Now just one month later, Chan informed the city council of the following: “What we approved, what you all approved and what we have been discussing over the last several months, we cannot afford.

“It’s not sustainable.”

Opinion

Chan now says that a shortfall “north of the $50 million number” awaits the council when it deliberates the budget for the coming 2024-25 year. Nearly half of this budget gap is attributable to the council granting these unsustainable raises. And now they face little choice but to decrease vital city services.

Sacramento City Hall has become a scene of utter dysfunction. It feathers its bed one month and declares a crisis mere weeks later. Neither the city manager nor the council have shown any capacity to prudently run Sacramento in a way that represents the best interests of the public as opposed to themselves.

At Tuesday afternoon’s council meeting, Chan said it best. “So let me start by saying our employees deserve way more than our contracts call for, even though we negotiate in good faith with the unions. Because they are the heartbeat of this organization and we need to pay them and value them as such.”

This insular mindset says it all.

The public is the heartbeat of Sacramento.

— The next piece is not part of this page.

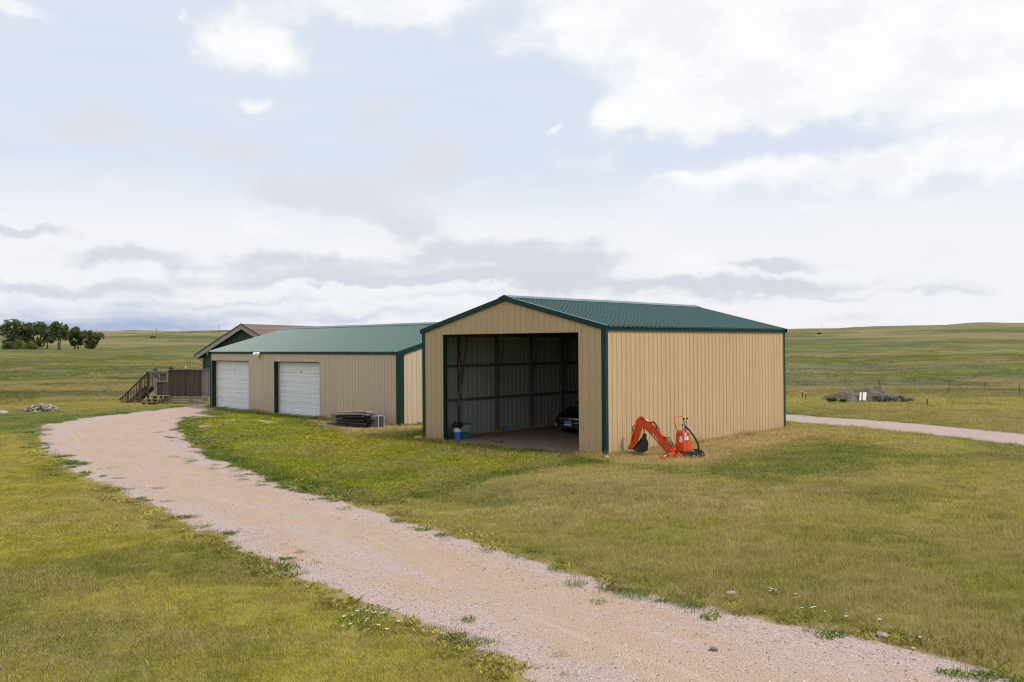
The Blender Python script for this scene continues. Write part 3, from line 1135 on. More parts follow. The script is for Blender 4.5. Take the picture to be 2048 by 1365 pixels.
# ------------------------------------------------------------------ open shed
def build_shed():
    root = empty('open_shed', (SHED_A[0], SHED_A[1], 0), SHED_YAW)
    tag(root, 'tall open fronted tan metal shed with dark green trim and gable roof', 'shed')
    W, L, E_, P_ = SHED_W, SHED_L, SHED_E, SHED_P
    sl = (P_ - E_) / (W / 2)
    roofz = lambda y: E_ + sl * (W / 2 - abs(y - W / 2))
    two = [M['tan'], M['liner']]
    OP0, OP1, OPH = 0.945, 6.395, 3.40
    npan = 12
    pw = L / npan
    for i in range(npan):           # right and left long walls
        wall_panel(root, 'wall_panel', (i * pw + 0.002, 0, 0), (1, 0, 0), (0, -1, 0), pw - 0.004, 0.02, E_ - 0.03, two)
        wall_panel(root, 'wall_panel', (i * pw + 0.002, W, 0), (1, 0, 0), (0, 1, 0), pw - 0.004, 0.02, E_ - 0.03, two)
    gw = W / 8
    for i in range(8):              # gable ends
        y0 = i * gw
        top = lambda s, y0=y0: roofz(y0 + s) - 0.03
        if i == 0 or i == 7:
            wall_panel(root, 'wall_panel', (0, y0 + 0.002, 0), (0, 1, 0), (-1, 0, 0), gw - 0.004, 0.02, top, two)
        else:
            wall_panel(root, 'wall_panel', (0, y0 + 0.002, 0), (0, 1, 0), (-1, 0, 0), gw - 0.004, OPH, top, two)
        wall_panel(root, 'wall_panel', (L, y0 + 0.002, 0), (0, 1, 0), (1, 0, 0), gw - 0.004, 0.02, top, two)
    # opening trim
    for ya, yb in ((gw - 0.03, gw - 0.004), (W - gw - 0.034, W - gw - 0.010)):
        b = MB()
        b.span((0.010, ya, 0), (0.16, yb, OPH - 0.001))
        b.build('jamb_trim', M['green_trim'], root)
    b = MB()
    b.span((0.010, gw + 0.01, OPH + 0.004), (0.16, W - gw - 0.04, OPH + 0.04))
    b.build('header_trim', M['green_trim'], root)
    # corner trims: folded angles outside the sheets
    for cx, cy, sx, sy in ((0, 0, 1, 1), (L, 0, -1, 1), (0, W, 1, -1), (L, W, -1, -1)):
        b = MB()
        o = 0.033
        pts = [(cx - sx * o, cy - sy * o), (cx + sx * 0.10, cy - sy * o), (cx + sx * 0.10, cy - sy * (o - 0.005)),
               (cx - sx * (o - 0.005), cy - sy * (o - 0.005)), (cx - sx * (o - 0.005), cy + sy * 0.10), (cx - sx * o, cy + sy * 0.10)]
        b.prism(pts, 0.03, E_ - 0.02, 'z')
        b.build('corner_trim', M['green_trim'], root)
    # roof sheets
    ov = 0.10
    x0, x1 = -0.06, L + 0.06
    rw = (x1 - x0) / npan
    rise = sl * (W / 2)
    for i in range(npan):
        dz = 0.0015 * (i % 2)
        roof_panel(root, 'roof_panel', (x0 + i * rw, -ov, E_ - sl * ov + 0.012 + dz), (0, W / 2 + ov - 0.02, sl * (W / 2 + ov - 0.02)), (1, 0, 0), rw,
                   [M['green_roof']])
        roof_panel(root, 'roof_panel', (x0 + i * rw, W + ov, E_ - sl * ov + 0.012 + dz), (0, -(W / 2 + ov - 0.02), sl * (W / 2 + ov - 0.02)), (1, 0, 0), rw,
                   [M['green_roof']])
    # seam battens seen as dark lines on the near slope
    ridge = E_ + rise
    seg = (x1 - x0 + 0.04) / 3
    for k in range(3):              # ridge cap in three lapped lengths
        a, c = x0 - 0.02 + k * seg, x0 - 0.02 + (k + 1) * seg + (0.05 if k < 2 else 0)
        h = 0.085 + 0.006 * (k % 2)
        poly = [(W / 2 - 0.26, ridge - sl * 0.26 + 0.060), (W / 2 - 0.25, ridge - sl * 0.25 + 0.066), (W / 2, ridge + h),
                (W / 2 + 0.25, ridge - sl * 0.25 + 0.066), (W / 2 + 0.26, ridge - sl * 0.26 + 0.060), (W / 2, ridge + h - 0.008)]
        b = MB()
        b.prism(poly, a, c, 'x')
        b.build('ridge_cap', M['green_roof'], root)
    # eave and rake trims
    for y, s in ((-0.031, -1), (W + 0.031, 1)):
        b = MB()
        b.span((-0.03, min(y, y + s * 0.02), E_ - 0.115), (L + 0.03, max(y, y + s * 0.02), E_ - 0.018))
        b.build('eave_trim', M['green_trim'], root)
    for x, s in ((-0.034, -1), (L + 0.034, 1)):
        for side in (0, 1):
            ya, yb = (-ov, W / 2) if side == 0 else (W + ov, W / 2)
            za, zb = E_ - sl * ov, ridge
            b = MB()
            poly = [(ya, za - 0.10), (ya, za + 0.045), (yb, zb + 0.045), (yb, zb - 0.10)]
            b.prism(poly, min(x, x + s * 0.03), max(x, x + s * 0.03), 'x')
            o = b.build('rake_trim', M['green_trim'], root)
            b = MB()
            poly = [(ya, za + 0.046), (ya, za + 0.052), (yb, zb + 0.052), (yb, zb + 0.046)]
            b.prism(poly, min(x - s * 0.11, x + s * 0.032), max(x - s * 0.11, x + s * 0.032), 'x')
            b.build('rake_cap', M['green_roof'], o)
    # frame inside
    xs = [0.12, 1.53, 3.36, 5.19, 6.98, 8.8, L - 0.14]
    for x in xs:
        for y in (0.10, W - 0.10):
            if x < 0.2 and y < 1:
                pass
            b = MB()
            b.span((x - 0.035, y - 0.05, 0), (x + 0.035, y + 0.05, E_ - 0.16))
            b.build('post', M['steel_dark'], root)
        for s in (0, 1):
            ya, yb = (0.05, W / 2) if s == 0 else (W - 0.05, W / 2)
            b = MB()
            b.bar((x, ya, E_ - 0.17), (x, yb, ridge - 0.17), 0.06, 0.14)
            b.build('rafter', M['steel_dark'], root)
            b = MB()
            k = 0.17 if s == 0 else W - 0.17
            kk = 0.5 if s == 0 else W - 0.5
            if 0.5 < x < L - 0.5:
                b.bar((x + 0.02, k, 1.76), (x + 0.02, kk, roofz(kk) - 0.22), 0.035, 0.035)
                b.build('knee_brace', M['steel_dark'], root)
    for y in (0.045, W - 0.045):
        for z in (1.22, 2.36, 3.40):
            b = MB()
            b.span((0.05, y - 0.03, z - 0.045), (L - 0.05, y + 0.03, z + 0.045))
            b.build('girt', M['steel_dark'], root)
    for z in (1.22, 2.36):
        b = MB()
        b.span((L - 0.08, 0.1, z - 0.045), (L - 0.02, W - 0.1, z + 0.045))
        b.build('girt', M['steel_dark'], root)
    for s in (0, 1):
        for k in range(1, 4):
            y = k * W / 8 if s == 0 else W - k * W / 8
            b = MB()
            b.span((0.02, y - 0.03, roofz(y) - 0.095), (L - 0.02, y + 0.03, roofz(y) - 0.012))
            b.build('purlin', M['steel_dark'], root)
    # floor
    b = MB()
    n = 24
    pts, fs = [], []
    for i in range(n + 1):
        y = 0.03 + (W - 0.06) * i / n
        jag = -0.25 + (float(fbm(np.array([y * 1.6]), np.array([2.0]), 3, 3)[0]) - 0.5) * 1.0
        inside = OP0 < y < OP1
        pts += [(jag if inside else 0.02, y, 0.012), (L - 0.03, y, 0.012)]
    for i in range(n):
        fs.append((2 * i, 2 * i + 1, 2 * i + 3, 2 * i + 2))
    b.add(pts, fs)
    fl = b.build('shed_floor', M['floor_gravel'], None, fix=False)
    fl.location, fl.rotation_euler = root.location, root.rotation_euler
    if fl.data.polygons[0].normal.z < 0:
        fl.data.flip_normals()
    tag(fl, kind='structure')
    return root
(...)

The residents from the Pocket to Meadowview to Oak Park to Natomas form the fabric of this city. These are the stakeholders that Chan, Mayor Darrell Steinberg and the council are to serve.

The time for Chan to have had the public’s interest was the night of the proposed city staff raises on Dec. 12. This was when he could have clearly described the public consequences of adding $24 million in costs to a city facing a structural deficit. He did not. Nor did a single council member manage to ask a single tough question.

As things played out, it sure looked like Chan was buying off the bargaining units with unsustainable raises so his own compensation proposal wouldn’t look so bad in context. On Dec. 12, he placed on the same agenda a 5% raise for himself (to a baseline pay of $420,000) plus an additional six weeks of vacation that he could cash out as a fat bonus. The council passed his record compensation on a 6-3 vote.

But Chan’s ploy backfired. Thanks to the dogged reporting of The Bee’s Theresa Clift, it turns out that Chan had violated state law by calling a special meeting with little public notice to raise his pay. Hardly a member of the public was left in the council chambers when the raises were doled out and the coming budget was blown.

A new vote on Chan’s compensation and that of fellow charter officers was scheduled for Jan. 9. By then, enough members of the public had caught wind of Chan’s maneuverings and complained to their council members to shift the tides.

The council took steps to prevent any city manager from placing a pay bump on any future council agenda. Some council members apologized for violating the law in December. It felt disingenuous at the time given how the council did not set the agenda. That responsibility fell to Chan, who did not apologize. Neither did City Attorney Susana Alcala-Wood, whose job it is to advise the council to follow state law to avoid this very type or problem.

By January, the real damage had been done. All those raises for city employees were binding financial commitments. And it hasn’t taken long for the impacts of this decision to unfold.

First, Chan canceled the annual New Year’s Eve fireworks show at Tower Bridge for financial reasons. And now he has lowered the boom on office supplies, travel and hiring. None of this will prevent real pain in the 2024-25 year.

These architects of Sacramento’s financial house of cards are who voters are supposed to trust to fix it.

Chan and the city council violated the public trust when it handed out unsustainable employee raises just before Christmas as if city hall prints money somewhere in the basement. They all flunked a basic test of financial due diligence and transparency.

City hall has taken care of itself at the public’s expense. And now the public, as a consequence, is about to suffer from Sacramento’s deeply flawed approach to setting the people’s government priorities.